Já no piso inferior, por fim, a instalação re-intensifica o sonho (sobre o vôo). Se, por um lado, no piso superior, nos sentimos testemunhas de um esforço que parece dirigir-se mais e mais para a elaboração do vôo – para um tal desprendimento -, na cave, somos forçados a uma distância que surpreende e que nos coloca imediatamente diante de várias questões. Entre elas a dificuldade de, enquanto observadores, vermos de perto os desenhos e as pinturas. O que poderá aparecer-nos, por assim dizer, como um contrassenso, estando nós numa exposição de pintura. De facto, a única semelhança expositiva com o piso de cima é a dualidade elementar do vôo, que a travessa: chão e céu. Mas, apesar disso, aqui as peças parecem (a)fundar-se na terra, criando a impressão de que a conquista do vôo não pode ser algo senão a exploração da tentativa, mas elevando o esforço, e continuando-o. Talvez seja mais isso o que aqui nos é dado, em baixo. Mais do que mostrar-se o trabalho pictórico (“Sonho de Vôo I e II” e “O Ser que Sobe Vê Apagarem-se os Contornos do Abismo”) que, ainda assim, se pode ver, a artista criou uma tensão entre o sonho, a expectativa e a efetivação.

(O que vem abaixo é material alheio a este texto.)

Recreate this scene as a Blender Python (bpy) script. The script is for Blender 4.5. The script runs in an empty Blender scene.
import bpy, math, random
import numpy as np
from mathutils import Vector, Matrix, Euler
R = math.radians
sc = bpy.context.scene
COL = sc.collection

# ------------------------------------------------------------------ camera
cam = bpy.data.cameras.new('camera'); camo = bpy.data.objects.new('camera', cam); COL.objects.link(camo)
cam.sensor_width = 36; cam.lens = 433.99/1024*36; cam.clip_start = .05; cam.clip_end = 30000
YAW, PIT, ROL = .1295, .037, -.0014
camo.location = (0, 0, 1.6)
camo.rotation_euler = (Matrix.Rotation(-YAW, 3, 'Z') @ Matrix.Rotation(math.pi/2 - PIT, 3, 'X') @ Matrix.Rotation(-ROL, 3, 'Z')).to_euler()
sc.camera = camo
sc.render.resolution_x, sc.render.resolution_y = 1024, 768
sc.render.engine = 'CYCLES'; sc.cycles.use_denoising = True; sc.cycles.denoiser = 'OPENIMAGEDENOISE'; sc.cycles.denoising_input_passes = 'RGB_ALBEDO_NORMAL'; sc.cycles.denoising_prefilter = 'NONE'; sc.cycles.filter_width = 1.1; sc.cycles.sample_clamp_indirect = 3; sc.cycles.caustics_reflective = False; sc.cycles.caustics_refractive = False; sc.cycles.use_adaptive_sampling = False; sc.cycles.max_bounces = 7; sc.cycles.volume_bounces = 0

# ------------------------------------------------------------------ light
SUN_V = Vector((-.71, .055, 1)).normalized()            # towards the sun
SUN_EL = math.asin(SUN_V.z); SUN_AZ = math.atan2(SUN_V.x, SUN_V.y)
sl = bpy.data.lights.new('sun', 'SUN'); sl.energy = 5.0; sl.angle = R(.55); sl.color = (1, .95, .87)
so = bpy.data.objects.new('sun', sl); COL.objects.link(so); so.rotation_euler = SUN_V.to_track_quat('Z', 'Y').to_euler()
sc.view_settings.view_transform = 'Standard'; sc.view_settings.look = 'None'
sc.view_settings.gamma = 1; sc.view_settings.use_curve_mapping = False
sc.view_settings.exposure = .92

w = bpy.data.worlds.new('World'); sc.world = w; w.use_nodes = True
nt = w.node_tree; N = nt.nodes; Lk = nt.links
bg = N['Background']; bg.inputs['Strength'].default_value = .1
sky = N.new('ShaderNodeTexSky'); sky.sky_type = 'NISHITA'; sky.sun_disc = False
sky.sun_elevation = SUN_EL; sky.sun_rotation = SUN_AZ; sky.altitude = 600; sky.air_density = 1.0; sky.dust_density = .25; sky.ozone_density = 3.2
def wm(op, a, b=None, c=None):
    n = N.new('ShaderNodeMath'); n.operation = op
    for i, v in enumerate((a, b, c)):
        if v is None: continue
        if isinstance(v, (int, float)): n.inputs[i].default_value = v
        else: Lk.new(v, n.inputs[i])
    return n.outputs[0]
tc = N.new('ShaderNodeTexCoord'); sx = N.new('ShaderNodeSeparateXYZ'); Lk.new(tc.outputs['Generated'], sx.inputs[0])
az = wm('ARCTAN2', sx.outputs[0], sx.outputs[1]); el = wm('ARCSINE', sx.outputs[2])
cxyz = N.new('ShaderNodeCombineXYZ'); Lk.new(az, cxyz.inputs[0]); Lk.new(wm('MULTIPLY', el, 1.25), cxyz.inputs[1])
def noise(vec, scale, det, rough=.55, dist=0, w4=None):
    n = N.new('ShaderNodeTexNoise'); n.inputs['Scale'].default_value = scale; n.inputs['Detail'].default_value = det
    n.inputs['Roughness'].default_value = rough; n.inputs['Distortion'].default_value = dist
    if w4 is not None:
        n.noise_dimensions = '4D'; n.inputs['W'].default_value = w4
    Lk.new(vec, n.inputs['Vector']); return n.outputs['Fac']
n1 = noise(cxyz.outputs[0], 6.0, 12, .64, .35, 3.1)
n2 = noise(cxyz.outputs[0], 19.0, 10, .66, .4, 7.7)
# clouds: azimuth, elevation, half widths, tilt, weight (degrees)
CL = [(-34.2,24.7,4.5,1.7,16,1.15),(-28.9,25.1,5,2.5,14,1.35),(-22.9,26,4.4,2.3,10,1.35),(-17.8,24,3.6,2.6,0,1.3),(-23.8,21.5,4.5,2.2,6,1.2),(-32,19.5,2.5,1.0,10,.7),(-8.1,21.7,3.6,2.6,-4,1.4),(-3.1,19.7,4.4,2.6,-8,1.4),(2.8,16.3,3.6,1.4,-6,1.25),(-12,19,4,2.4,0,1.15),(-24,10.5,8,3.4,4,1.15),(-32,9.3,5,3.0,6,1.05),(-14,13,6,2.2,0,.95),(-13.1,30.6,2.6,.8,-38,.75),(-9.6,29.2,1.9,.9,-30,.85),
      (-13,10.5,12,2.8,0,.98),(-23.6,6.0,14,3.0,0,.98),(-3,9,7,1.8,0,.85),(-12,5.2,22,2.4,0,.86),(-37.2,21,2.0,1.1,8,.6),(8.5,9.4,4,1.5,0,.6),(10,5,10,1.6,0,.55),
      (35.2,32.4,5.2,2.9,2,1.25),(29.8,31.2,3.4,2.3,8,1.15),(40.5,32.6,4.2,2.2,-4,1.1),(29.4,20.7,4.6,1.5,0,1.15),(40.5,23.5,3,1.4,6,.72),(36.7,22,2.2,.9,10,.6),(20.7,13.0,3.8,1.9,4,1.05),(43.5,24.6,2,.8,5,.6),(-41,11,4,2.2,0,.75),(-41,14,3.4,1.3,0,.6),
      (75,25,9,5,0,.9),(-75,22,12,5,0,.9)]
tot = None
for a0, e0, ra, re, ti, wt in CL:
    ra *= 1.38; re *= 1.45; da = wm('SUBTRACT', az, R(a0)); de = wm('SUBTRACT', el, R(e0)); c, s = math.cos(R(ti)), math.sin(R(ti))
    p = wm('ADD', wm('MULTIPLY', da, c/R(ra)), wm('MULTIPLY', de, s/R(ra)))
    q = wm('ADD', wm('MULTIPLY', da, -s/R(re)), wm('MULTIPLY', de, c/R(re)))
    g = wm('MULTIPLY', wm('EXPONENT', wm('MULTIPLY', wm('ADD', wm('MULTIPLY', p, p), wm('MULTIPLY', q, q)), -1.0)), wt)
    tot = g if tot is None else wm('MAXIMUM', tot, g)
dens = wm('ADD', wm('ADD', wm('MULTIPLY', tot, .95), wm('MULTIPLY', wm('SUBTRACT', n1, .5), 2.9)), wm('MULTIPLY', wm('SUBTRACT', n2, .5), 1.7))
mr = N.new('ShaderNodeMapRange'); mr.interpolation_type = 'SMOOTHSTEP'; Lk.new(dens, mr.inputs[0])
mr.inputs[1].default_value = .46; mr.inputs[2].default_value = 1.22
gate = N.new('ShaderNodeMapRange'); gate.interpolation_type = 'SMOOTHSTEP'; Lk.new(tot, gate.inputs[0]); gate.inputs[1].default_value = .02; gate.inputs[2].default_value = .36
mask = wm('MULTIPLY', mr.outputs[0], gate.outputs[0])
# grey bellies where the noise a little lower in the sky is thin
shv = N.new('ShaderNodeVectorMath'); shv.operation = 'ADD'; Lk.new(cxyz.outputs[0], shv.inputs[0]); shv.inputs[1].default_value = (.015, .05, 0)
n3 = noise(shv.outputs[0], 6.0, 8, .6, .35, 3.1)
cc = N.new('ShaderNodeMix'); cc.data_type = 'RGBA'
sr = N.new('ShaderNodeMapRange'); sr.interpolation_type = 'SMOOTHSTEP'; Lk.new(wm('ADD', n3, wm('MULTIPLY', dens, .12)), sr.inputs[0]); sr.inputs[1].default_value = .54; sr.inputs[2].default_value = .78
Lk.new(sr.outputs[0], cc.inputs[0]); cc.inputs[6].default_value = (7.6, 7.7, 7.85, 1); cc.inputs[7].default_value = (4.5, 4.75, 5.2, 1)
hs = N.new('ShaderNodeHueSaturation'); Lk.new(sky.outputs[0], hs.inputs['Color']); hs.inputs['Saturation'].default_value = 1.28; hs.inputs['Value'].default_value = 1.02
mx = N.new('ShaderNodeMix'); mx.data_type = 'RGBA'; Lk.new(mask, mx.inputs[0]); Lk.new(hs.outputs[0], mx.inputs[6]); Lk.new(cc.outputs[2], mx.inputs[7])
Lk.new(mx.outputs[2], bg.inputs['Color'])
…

Porque se essa efetivação não acontece do modo esperado, ela permanecerá para sempre na obra, dentro dela e fora dela, na consciência da autora e na experiência de quem vê. A não efetivação do vôo alimentará sempre o trabalho, até que se transforme, através dele, pela mão da Mónica, na apresentação de outras pesquisas e de outros movimentos de compreensão da vida como a expressão de uma relação.